→ **WRITTEN PROBLEM**:
Locate each line of the material that contains "pixels", then return it.

→ **DATA BLOCK**:
· · ·

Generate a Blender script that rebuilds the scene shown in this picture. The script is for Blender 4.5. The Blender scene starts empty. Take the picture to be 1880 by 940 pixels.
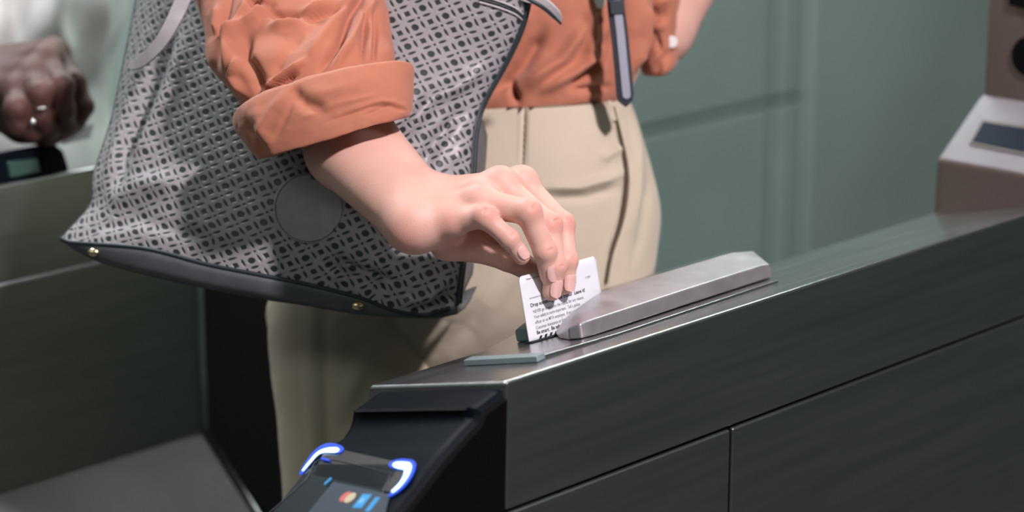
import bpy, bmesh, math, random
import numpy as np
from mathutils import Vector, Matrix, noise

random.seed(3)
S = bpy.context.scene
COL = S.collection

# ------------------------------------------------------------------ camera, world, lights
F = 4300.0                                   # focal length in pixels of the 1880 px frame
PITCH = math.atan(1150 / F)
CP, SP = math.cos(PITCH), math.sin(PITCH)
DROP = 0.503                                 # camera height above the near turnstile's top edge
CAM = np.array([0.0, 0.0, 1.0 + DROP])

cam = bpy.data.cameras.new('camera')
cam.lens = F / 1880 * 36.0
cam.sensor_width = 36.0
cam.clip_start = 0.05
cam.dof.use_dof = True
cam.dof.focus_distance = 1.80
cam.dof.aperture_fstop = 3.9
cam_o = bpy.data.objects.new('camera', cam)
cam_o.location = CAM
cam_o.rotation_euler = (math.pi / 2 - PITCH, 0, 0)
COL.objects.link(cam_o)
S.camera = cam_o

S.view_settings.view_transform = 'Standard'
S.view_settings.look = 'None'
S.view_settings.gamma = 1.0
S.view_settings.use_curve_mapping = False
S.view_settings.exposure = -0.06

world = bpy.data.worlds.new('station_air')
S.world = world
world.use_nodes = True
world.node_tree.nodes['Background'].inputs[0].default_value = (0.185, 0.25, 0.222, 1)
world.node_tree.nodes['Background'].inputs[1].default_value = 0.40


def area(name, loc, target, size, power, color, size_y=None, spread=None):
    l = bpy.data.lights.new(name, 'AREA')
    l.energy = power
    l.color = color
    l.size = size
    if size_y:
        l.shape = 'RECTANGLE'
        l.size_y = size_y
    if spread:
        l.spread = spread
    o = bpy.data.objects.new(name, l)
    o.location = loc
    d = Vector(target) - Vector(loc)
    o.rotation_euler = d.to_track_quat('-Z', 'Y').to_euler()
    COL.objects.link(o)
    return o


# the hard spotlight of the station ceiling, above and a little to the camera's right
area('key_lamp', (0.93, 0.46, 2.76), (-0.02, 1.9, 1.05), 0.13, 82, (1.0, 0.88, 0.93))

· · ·

→ **WORKED SOLUTION**:
Generate a Blender script that rebuilds the scene shown in this picture. The script is for Blender 4.5. The Blender scene starts empty. Take the picture to be 1880 by 940 pixels.
F = 4300.0                                   # focal length in pixels of the 1880 px frame